South Africa’s Russia problem
The United States and South Africa remain at loggerheads over Pretoria’s apparent shipment of weapons and ammunition to Russia last December on a freighter called the Lady R. The freighter is linked to a Russian company that has been sanctioned for shipping weapons to Russia in support of its invasion of Ukraine.
Allegations about the shipment have been circulating for months. Treasury Secretary Janet Yellen reportedly asked South African officials for specifics as to what the ship had aboard when it sailed from the port of Simonstown, which is also the headquarters of the South African navy. At a May 11 briefing, State Department spokesman Vedant Patel, while not getting into specifics regarding what might have been shipped to Russia, stated that “we have serious concerns about the docking of a sanctioned Russian vessel at a South African naval port in December of last year.”
More pointedly, Reuben Brigety, the American Ambassador to South Africa, stated that reports about the shipment were accurate. Brigety is a serious individual, a scholar and analyst, who would not make such an assertion if he doubted its veracity. Nevertheless, he tweeted what appeared to be a retraction in the face of a furious response from South Africa’s Department of International Relations and Cooperation. As media observers pointed out, however, Brigety’s tweet that he was able to “correct any misimpressions left by my public remarks” was not exactly a full-throated retraction.
For its part, the South African government has not completely denied that there was an arms transfer, only that there was no “official” weapons sale. As a spokesman for the South African Department of International Relations put it, there is “no record of an approved arms sale by the state to Russia related to the period/incident in question.” The statement was, in effect, a non-denial denial.
South Africa continues to claim that it is nonaligned and is not supporting Russia. Yet it has not condemned the invasion of Ukraine, as 143 other countries did in a General Assembly vote on Oct. 12, 2022. Moreover, last month, a Russian Ilyushin-76 cargo jet landed at the Waterkloof Air Force base outside Pretoria to unload and load unspecified cargo. A sanctioned Russian cargo airline called Aviacon Zitotrans operates the aircraft. The South African government stated that the aircraft was delivering mail for the Russian embassy. It failed to explain, however, why a plane that can carry 110,000 pounds of cargo was needed to deliver mail.
Earlier this week, South Africa’s army chief, Lt. Gen. Lawrence Mbatha, raised eyebrows when he met in Moscow with his counterpart, Gen. Oleg Salyukov, to discuss “issues of military cooperation and the implementation of projects geared to enhance the combat readiness of the two countries’ armies.” Given the Russian army’s leading role in the Ukraine invasion, Mbatha’s visit certainly belied his country’s supposedly nonaligned stance.
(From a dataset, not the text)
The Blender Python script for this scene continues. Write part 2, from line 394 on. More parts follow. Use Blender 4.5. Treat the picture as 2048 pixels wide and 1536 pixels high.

South Africa is a major recipient of American aid, and has been for many years. The most recent numbers, from 2020, show that Pretoria was the ninth-largest recipient of American assistance, totaling over $1 billion. In his tweet, Ambassador Brigety reiterated the American talking point regarding “the strong partnership between our two countries & the important agenda our Presidents have given us.” However, whether the country deserves the degree of American largesse it receives is an open question. Already some members of Congress are questioning the nature of the American-South African relationship.
Money is fungible, and the resources that America provides to South Africa in the form of economic assistance enable the government to shift funds to its military. For that reason, if for no other, Washington should make it clear that it will not tolerate the intimacy that characterizes Pretoria’s military relationship with Moscow. It probably should frown upon that relationship at all times, but it most certainly should do so now. The Kremlin’s ongoing brutal operation against the Ukrainian state and its people demands nothing less than a powerful American response to Pretoria’s manifestly irresponsible behavior.
Dov S. Zakheim is a senior adviser at the Center for Strategic and International Studies and vice chairman of the board for the Foreign Policy Research Institute. He was undersecretary of Defense (comptroller) and chief financial officer for the Department of Defense from 2001 to 2004 and a deputy undersecretary of Defense from 1985 to 1987.